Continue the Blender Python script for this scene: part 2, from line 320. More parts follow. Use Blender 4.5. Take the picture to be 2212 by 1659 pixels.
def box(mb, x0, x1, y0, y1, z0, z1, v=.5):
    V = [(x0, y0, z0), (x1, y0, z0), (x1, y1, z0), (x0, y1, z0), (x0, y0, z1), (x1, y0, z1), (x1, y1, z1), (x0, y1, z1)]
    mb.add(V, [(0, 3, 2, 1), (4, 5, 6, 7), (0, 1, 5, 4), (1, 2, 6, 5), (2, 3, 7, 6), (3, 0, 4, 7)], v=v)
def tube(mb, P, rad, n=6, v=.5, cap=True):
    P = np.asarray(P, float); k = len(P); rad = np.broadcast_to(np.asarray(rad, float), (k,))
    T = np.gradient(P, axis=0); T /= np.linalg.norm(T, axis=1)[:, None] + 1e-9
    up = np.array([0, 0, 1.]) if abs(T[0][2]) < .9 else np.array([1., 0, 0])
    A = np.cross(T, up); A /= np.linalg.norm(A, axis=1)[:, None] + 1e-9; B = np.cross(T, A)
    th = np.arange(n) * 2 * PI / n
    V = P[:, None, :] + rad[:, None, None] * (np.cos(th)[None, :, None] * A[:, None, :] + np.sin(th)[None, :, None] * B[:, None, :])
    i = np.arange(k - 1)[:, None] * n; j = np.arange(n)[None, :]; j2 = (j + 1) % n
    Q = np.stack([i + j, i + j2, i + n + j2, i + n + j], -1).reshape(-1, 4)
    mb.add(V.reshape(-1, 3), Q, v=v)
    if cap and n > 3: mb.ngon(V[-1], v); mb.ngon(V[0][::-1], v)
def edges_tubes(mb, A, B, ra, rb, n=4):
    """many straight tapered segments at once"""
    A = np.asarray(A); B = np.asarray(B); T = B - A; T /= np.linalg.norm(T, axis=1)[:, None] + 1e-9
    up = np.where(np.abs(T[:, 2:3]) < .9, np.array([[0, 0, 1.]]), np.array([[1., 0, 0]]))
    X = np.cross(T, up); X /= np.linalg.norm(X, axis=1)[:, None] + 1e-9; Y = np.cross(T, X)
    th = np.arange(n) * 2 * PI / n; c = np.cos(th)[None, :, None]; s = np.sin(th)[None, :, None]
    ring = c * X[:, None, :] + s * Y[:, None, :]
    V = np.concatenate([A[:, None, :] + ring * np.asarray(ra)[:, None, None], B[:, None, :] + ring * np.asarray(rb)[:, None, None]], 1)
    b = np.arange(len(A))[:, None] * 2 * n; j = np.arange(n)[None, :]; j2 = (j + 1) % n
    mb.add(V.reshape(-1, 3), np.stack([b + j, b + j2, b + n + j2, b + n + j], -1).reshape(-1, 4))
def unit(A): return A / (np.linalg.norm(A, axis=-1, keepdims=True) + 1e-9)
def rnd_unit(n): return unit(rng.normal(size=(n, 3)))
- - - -
| What is required |
Your task is to reproduce the whole listing exactly.

| Completed task |
Continue the Blender Python script for this scene: part 2, from line 320. More parts follow. Use Blender 4.5. Take the picture to be 2212 by 1659 pixels.
def box(mb, x0, x1, y0, y1, z0, z1, v=.5):
    V = [(x0, y0, z0), (x1, y0, z0), (x1, y1, z0), (x0, y1, z0), (x0, y0, z1), (x1, y0, z1), (x1, y1, z1), (x0, y1, z1)]
    mb.add(V, [(0, 3, 2, 1), (4, 5, 6, 7), (0, 1, 5, 4), (1, 2, 6, 5), (2, 3, 7, 6), (3, 0, 4, 7)], v=v)
def tube(mb, P, rad, n=6, v=.5, cap=True):
    P = np.asarray(P, float); k = len(P); rad = np.broadcast_to(np.asarray(rad, float), (k,))
    T = np.gradient(P, axis=0); T /= np.linalg.norm(T, axis=1)[:, None] + 1e-9
    up = np.array([0, 0, 1.]) if abs(T[0][2]) < .9 else np.array([1., 0, 0])
    A = np.cross(T, up); A /= np.linalg.norm(A, axis=1)[:, None] + 1e-9; B = np.cross(T, A)
    th = np.arange(n) * 2 * PI / n
    V = P[:, None, :] + rad[:, None, None] * (np.cos(th)[None, :, None] * A[:, None, :] + np.sin(th)[None, :, None] * B[:, None, :])
    i = np.arange(k - 1)[:, None] * n; j = np.arange(n)[None, :]; j2 = (j + 1) % n
    Q = np.stack([i + j, i + j2, i + n + j2, i + n + j], -1).reshape(-1, 4)
    mb.add(V.reshape(-1, 3), Q, v=v)
    if cap and n > 3: mb.ngon(V[-1], v); mb.ngon(V[0][::-1], v)
def edges_tubes(mb, A, B, ra, rb, n=4):
    """many straight tapered segments at once"""
    A = np.asarray(A); B = np.asarray(B); T = B - A; T /= np.linalg.norm(T, axis=1)[:, None] + 1e-9
    up = np.where(np.abs(T[:, 2:3]) < .9, np.array([[0, 0, 1.]]), np.array([[1., 0, 0]]))
    X = np.cross(T, up); X /= np.linalg.norm(X, axis=1)[:, None] + 1e-9; Y = np.cross(T, X)
    th = np.arange(n) * 2 * PI / n; c = np.cos(th)[None, :, None]; s = np.sin(th)[None, :, None]
    ring = c * X[:, None, :] + s * Y[:, None, :]
    V = np.concatenate([A[:, None, :] + ring * np.asarray(ra)[:, None, None], B[:, None, :] + ring * np.asarray(rb)[:, None, None]], 1)
    b = np.arange(len(A))[:, None] * 2 * n; j = np.arange(n)[None, :]; j2 = (j + 1) % n
    mb.add(V.reshape(-1, 3), np.stack([b + j, b + j2, b + n + j2, b + n + j], -1).reshape(-1, 4))
def unit(A): return A / (np.linalg.norm(A, axis=-1, keepdims=True) + 1e-9)
def rnd_unit(n): return unit(rng.normal(size=(n, 3)))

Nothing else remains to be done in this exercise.